### WHAT YOU NEED TO DO
Produce an exact copy of the lines below that run from the line containing "Generate a Blender" to the line containing "from mathutils import Vector, Euler", inclusive; any picture is omitted.

### Items from a data source

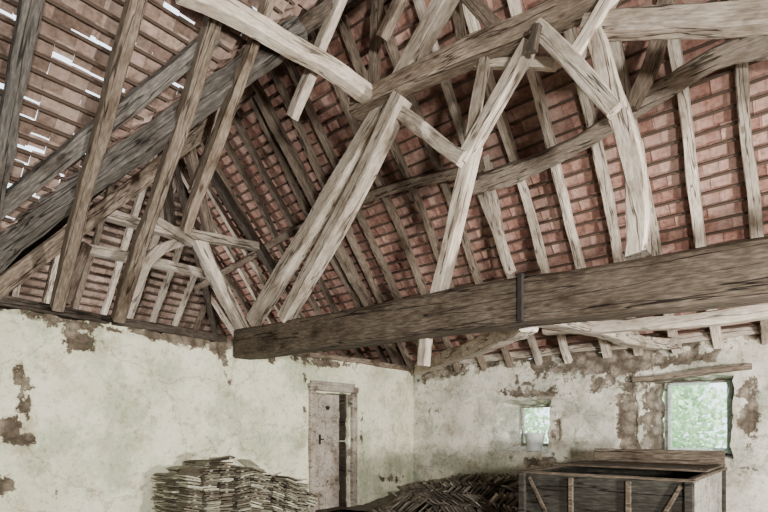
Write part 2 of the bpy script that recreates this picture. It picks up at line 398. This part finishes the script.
beam('principal_rafter', [hit(245, 68, 'x', -6.35), hit(300, 170, 'x', -6.35), (-6.35, YB-.1, ZE-.05)], .14, .15, (0, SI, CO), W_MID, 'long grey principal rafter descending to the back wall', 'rafter')
def bx(name, uvs, c, w, h, mat, label, pl='x', up=None, **k):
    if up is None: up = (1, 0, 0) if pl == 'x' else (0, 1, 0)
    return beam(name, [hit(u, v, pl, c) for u, v in uvs], w, h, up, mat, label, **k)
bx('collar_beam', [(92, 211), (170, 232), (256, 247)], -6.25, .12, .13, W_PALE, 'slightly bent pale collar beam across the wing truss')
bx('collar_beam', [(78, 247), (150, 262), (222, 278)], -7.2, .12, .12, W_PALE, 'grey collar beam deep in the side wing')
bx('strut', [(196, 236), (214, 275), (243, 330)], -6.3, .17, .14, W_PALE, 'pale strut leaning onto the plaster wall top', cat='strut')
bx('strut', [(182, 242), (150, 256), (122, 318)], -6.35, .13, .12, W_PALE, 'curved pale strut on the plaster wall top', cat='strut')
bx('strut', [(150, 218), (192, 243)], -6.2, .10, .10, W_PALE, 'short pale brace under a collar', cat='strut')
bx('strut', [(188, 132), (198, 190), (212, 245)], -6.6, .13, .13, W_MID, 'grey post of the wing truss', cat='strut')
bx('strut', [(226, 92), (192, 192)], -6.0, .10, .10, W_PALE, 'slim pale brace beside heavy dark timbers', cat='strut')
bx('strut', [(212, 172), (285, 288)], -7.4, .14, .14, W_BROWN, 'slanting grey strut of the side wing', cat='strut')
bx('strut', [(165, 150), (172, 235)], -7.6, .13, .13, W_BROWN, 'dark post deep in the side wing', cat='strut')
bx('strut', [(86, 245), (60, 302)], -6.4, .11, .11, W_MID, 'short grey strut at the wing truss foot', cat='strut')
# purlins
beam('purlin', [hit(196, 288, 'B', .24), hit(280, 240, 'B', .24), hit(380, 192, 'B', .24), hit(482, 164, 'B', .24)], .13, .15, NB, W_MID, 'long grey purlin carrying the back rafters', 'purlin')
beam('purlin', [hit(462, 190, 'B', .26), hit(540, 164, 'B', .26), hit(612, 122, 'B', .26), hit(680, 80, 'B', .26), hit(735, 52, 'B', .26), hit(830, 36, 'B', .26)], .20, .20, NB, W_TREE, 'curved natural tree-trunk purlin under red tiles', 'purlin', rough=1.2)
beam('purlin', [hit(180, -12, 'x', -3.73), hit(280, 42, 'x', -3.73), hit(372, 99, 'x', -3.73)], .15, .15, (0, 0, 1), W_PALE, 'squared pale purlin meeting the main truss', 'purlin')
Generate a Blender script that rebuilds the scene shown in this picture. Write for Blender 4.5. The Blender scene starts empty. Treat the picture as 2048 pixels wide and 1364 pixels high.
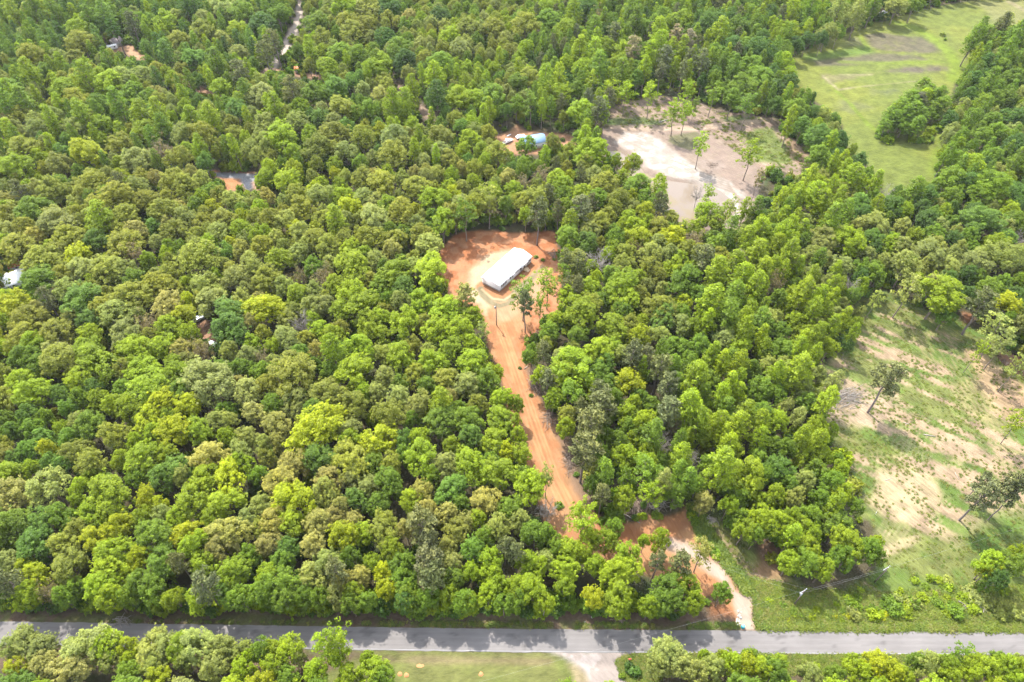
import bpy, math, random
import numpy as np
from mathutils import Vector, Euler

# ------------------------------------------------------------------ camera, world, sun, exposure
SC = bpy.context.scene
COL = SC.collection
H = 170.0
PITCH = math.radians(47.3)
FPX = 1365.3          # focal length in pixels of the 2048 px wide photograph
cam_d = bpy.data.cameras.new("camera")
cam = bpy.data.objects.new("camera", cam_d)
COL.objects.link(cam)
cam.location = (0, 0, H)
cam.rotation_euler = (math.radians(90) - PITCH, 0, 0)
cam_d.sensor_width = 36.0
cam_d.lens = 24.0
cam_d.clip_start = 1.0
cam_d.clip_end = 6000.0
SC.camera = cam

SUN_EL = math.radians(56)
SUN_AZ = math.radians(-28)          # measured from +Y (view direction) towards +X
sunvec = Vector((math.sin(SUN_AZ) * math.cos(SUN_EL), math.cos(SUN_AZ) * math.cos(SUN_EL), math.sin(SUN_EL)))
world = bpy.data.worlds.new("World")
SC.world = world
world.use_nodes = True
wn = world.node_tree
sky = wn.nodes.new("ShaderNodeTexSky")
sky.sky_type = 'NISHITA'
sky.sun_disc = False
sky.sun_elevation = SUN_EL
sky.sun_rotation = SUN_AZ % (2 * math.pi)
hs_ = wn.nodes.new("ShaderNodeHueSaturation")          # thin bright cloud takes most of the blue out of the sky
hs_.inputs["Saturation"].default_value = 0.36
hs_.inputs["Value"].default_value = 1.65
wn.links.new(sky.outputs[0], hs_.inputs["Color"])
wn.links.new(hs_.outputs[0], wn.nodes["Background"].inputs[0])
wn.nodes["Background"].inputs[1].default_value = 0.15
sun_d = bpy.data.lights.new("sun", 'SUN')
sun_d.energy = 3.2
sun_d.angle = math.radians(1.0)
sun_d.color = (1.0, 0.95, 0.87)
sun = bpy.data.objects.new("sun", sun_d)
COL.objects.link(sun)
sun.rotation_euler = sunvec.to_track_quat('Z', 'Y').to_euler()
SC.view_settings.view_transform = 'Standard'
SC.view_settings.look = 'None'
SC.view_settings.exposure = 1.97
SC.view_settings.gamma = 1.0

rng = np.random.default_rng(7)
random.seed(7)
CP, SP = math.cos(PITCH), math.sin(PITCH)

# ------------------------------------------------------------------ photo pixel -> place on the ground
def place(u, v, z=0.0):
    dx = u - 1024.0
    up = -(v - 682.0)
    dy = FPX * CP + up * SP
    dz = -FPX * SP + up * CP
    t = (z - H) / dz
    return (dx * t, dy * t)

def to_px(x, y, z):
    z = z - H
    f = y * CP - z * SP
    up = y * SP + z * CP
    return 1024.0 + FPX * x / f, 682.0 - FPX * up / f, f

def W(pts, z=0.0):
    return np.array([place(a, b, z) for a, b in pts])

# ------------------------------------------------------------------ numpy helpers
_tab = np.random.default_rng(3).random((256, 256))
def vnoise(x, y):
    xi = np.floor(x).astype(np.int64); yi = np.floor(y).astype(np.int64)
    fx = x - xi; fy = y - yi
    fx = fx * fx * (3 - 2 * fx); fy = fy * fy * (3 - 2 * fy)
    a = _tab[xi & 255, yi & 255]; b = _tab[(xi + 1) & 255, yi & 255]
    c = _tab[xi & 255, (yi + 1) & 255]; d = _tab[(xi + 1) & 255, (yi + 1) & 255]
    return (a * (1 - fx) + b * fx) * (1 - fy) + (c * (1 - fx) + d * fx) * fy
def fbm(x, y, s, o=4):
    r = 0.0; a = 0.5; t = 0.0
    x = x / s; y = y / s
    for i in range(o):
        r = r + a * vnoise(x + 17.3 * i, y + 9.1 * i); t += a
        a *= 0.5; x = x * 2.03; y = y * 2.03
    return r / t
def sdist(px, py, poly):
    """signed distance to polygon, negative inside"""
    n = len(poly)
    d = np.full(px.shape, 1e18); ins = np.zeros(px.shape, bool)
    for i in range(n):
        ax, ay = poly[i]; bx, by = poly[(i + 1) % n]
        ex, ey = bx - ax, by - ay
        wx, wy = px - ax, py - ay
        h = np.clip((wx * ex + wy * ey) / (ex * ex + ey * ey + 1e-12), 0, 1)
        d = np.minimum(d, (wx - ex * h) ** 2 + (wy - ey * h) ** 2)
        if ay != by:
            c = ((ay > py) != (by > py)) & (px < (bx - ax) * (py - ay) / (by - ay) + ax)
            ins ^= c
    d = np.sqrt(d)
    return np.where(ins, -d, d)
def ldist(px, py, line):
    d = np.full(px.shape, 1e18)
    for i in range(len(line) - 1):
        ax, ay = line[i]; bx, by = line[i + 1]
        ex, ey = bx - ax, by - ay
        wx, wy = px - ax, py - ay
        h = np.clip((wx * ex + wy * ey) / (ex * ex + ey * ey + 1e-12), 0, 1)
        d = np.minimum(d, (wx - ex * h) ** 2 + (wy - ey * h) ** 2)
    return np.sqrt(d)
def inpoly(x, y, poly):
    c = False; n = len(poly); j = n - 1
    for i in range(n):
        if (poly[i][1] > y) != (poly[j][1] > y) and x < (poly[j][0] - poly[i][0]) * (y - poly[i][1]) / (poly[j][1] - poly[i][1]) + poly[i][0]:
            c = not c
        j = i
    return c

def mesh_from(name, V, F, mats=(), mat_idx=None, smooth=False):
    """V (n,3), F list of (k,) arrays or array (m,4)/(m,3)"""
    me = bpy.data.meshes.new(name)
    V = np.asarray(V, np.float32).reshape(-1, 3)
    me.vertices.add(len(V)); me.vertices.foreach_set("co", V.ravel())
    if isinstance(F, np.ndarray):
        k = F.shape[1]; m = F.shape[0]
        me.loops.add(m * k); me.loops.foreach_set("vertex_index", F.astype(np.int32).ravel())
        me.polygons.add(m)
        me.polygons.foreach_set("loop_start", np.arange(0, m * k, k, dtype=np.int32))
    else:
        ls = [len(f) for f in F]
        me.loops.add(sum(ls)); me.loops.foreach_set("vertex_index", np.array([i for f in F for i in f], np.int32))
        me.polygons.add(len(F))
        me.polygons.foreach_set("loop_start", np.array([0] + list(np.cumsum(ls)[:-1]), np.int32))
        m = len(F)
    for mt in mats: me.materials.append(mt)
    if mat_idx is not None: me.polygons.foreach_set("material_index", np.asarray(mat_idx, np.int32))
    if smooth: me.polygons.foreach_set("use_smooth", np.ones(m, bool))
    me.update(calc_edges=True)
    return me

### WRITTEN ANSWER
Generate a Blender script that rebuilds the scene shown in this picture. Write for Blender 4.5. The Blender scene starts empty. Treat the picture as 2048 pixels wide and 1364 pixels high.
import bpy, math, random
import numpy as np
from mathutils import Vector, Euler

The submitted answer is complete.